* Exercise aim
Your task is to quote the listing below exactly, beginning with its first line and ending on the line bearing "COL = SC.collection".
--- Begin Stored data ---
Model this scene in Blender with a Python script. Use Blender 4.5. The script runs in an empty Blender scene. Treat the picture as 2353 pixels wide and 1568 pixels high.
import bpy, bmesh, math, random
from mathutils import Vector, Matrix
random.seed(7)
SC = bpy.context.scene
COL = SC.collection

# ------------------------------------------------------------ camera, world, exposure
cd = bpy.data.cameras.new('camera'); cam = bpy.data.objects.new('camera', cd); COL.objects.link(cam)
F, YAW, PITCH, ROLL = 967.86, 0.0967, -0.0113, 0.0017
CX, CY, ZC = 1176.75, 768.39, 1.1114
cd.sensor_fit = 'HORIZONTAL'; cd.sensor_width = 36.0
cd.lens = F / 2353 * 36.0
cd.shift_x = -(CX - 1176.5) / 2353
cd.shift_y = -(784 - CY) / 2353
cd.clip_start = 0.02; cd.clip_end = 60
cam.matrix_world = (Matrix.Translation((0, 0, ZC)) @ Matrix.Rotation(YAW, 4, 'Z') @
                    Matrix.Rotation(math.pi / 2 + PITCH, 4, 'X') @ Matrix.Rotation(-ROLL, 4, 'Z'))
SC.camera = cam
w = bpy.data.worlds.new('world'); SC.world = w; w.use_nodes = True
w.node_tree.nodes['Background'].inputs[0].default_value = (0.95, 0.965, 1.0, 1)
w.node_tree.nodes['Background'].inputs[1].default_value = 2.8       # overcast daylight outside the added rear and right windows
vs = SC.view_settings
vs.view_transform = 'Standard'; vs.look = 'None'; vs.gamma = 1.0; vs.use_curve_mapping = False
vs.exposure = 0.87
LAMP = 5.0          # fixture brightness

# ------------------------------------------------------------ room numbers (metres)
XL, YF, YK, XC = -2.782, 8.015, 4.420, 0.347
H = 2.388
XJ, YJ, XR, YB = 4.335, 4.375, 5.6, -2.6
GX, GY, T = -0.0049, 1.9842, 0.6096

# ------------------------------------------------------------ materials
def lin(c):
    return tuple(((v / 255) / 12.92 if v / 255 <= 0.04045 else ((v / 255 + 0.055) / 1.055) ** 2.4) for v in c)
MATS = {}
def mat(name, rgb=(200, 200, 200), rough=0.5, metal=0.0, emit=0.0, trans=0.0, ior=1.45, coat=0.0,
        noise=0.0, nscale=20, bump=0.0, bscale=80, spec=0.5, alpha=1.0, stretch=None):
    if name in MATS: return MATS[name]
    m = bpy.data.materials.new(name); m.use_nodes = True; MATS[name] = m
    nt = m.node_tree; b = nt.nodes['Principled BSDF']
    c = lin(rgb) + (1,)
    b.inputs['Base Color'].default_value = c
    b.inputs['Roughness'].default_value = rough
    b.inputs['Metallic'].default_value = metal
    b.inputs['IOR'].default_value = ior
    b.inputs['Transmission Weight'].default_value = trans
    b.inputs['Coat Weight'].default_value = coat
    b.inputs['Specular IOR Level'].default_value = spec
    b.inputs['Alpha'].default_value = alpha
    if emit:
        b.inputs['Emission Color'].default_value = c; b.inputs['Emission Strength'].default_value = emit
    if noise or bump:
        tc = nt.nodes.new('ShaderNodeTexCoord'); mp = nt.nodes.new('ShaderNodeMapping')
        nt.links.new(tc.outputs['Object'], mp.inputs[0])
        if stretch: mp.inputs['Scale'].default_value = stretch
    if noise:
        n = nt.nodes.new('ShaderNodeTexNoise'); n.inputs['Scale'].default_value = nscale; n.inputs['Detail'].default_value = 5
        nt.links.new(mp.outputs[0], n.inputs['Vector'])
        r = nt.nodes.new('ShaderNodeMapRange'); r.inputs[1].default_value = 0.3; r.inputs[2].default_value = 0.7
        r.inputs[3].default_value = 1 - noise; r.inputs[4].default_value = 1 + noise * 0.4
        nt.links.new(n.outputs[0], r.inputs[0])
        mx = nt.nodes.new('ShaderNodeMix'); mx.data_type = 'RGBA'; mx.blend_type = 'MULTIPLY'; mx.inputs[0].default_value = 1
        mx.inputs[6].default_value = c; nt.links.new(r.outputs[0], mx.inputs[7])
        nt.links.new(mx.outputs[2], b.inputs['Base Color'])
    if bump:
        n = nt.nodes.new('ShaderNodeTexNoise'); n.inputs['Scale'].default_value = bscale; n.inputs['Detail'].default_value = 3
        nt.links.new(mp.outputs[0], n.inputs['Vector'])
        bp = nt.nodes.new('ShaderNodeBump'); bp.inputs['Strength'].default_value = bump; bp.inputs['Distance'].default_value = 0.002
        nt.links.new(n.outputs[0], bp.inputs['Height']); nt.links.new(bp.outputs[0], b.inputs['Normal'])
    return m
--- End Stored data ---
* Solved exercise
Model this scene in Blender with a Python script. Use Blender 4.5. The script runs in an empty Blender scene. Treat the picture as 2353 pixels wide and 1568 pixels high.
import bpy, bmesh, math, random
from mathutils import Vector, Matrix
random.seed(7)
SC = bpy.context.scene
COL = SC.collection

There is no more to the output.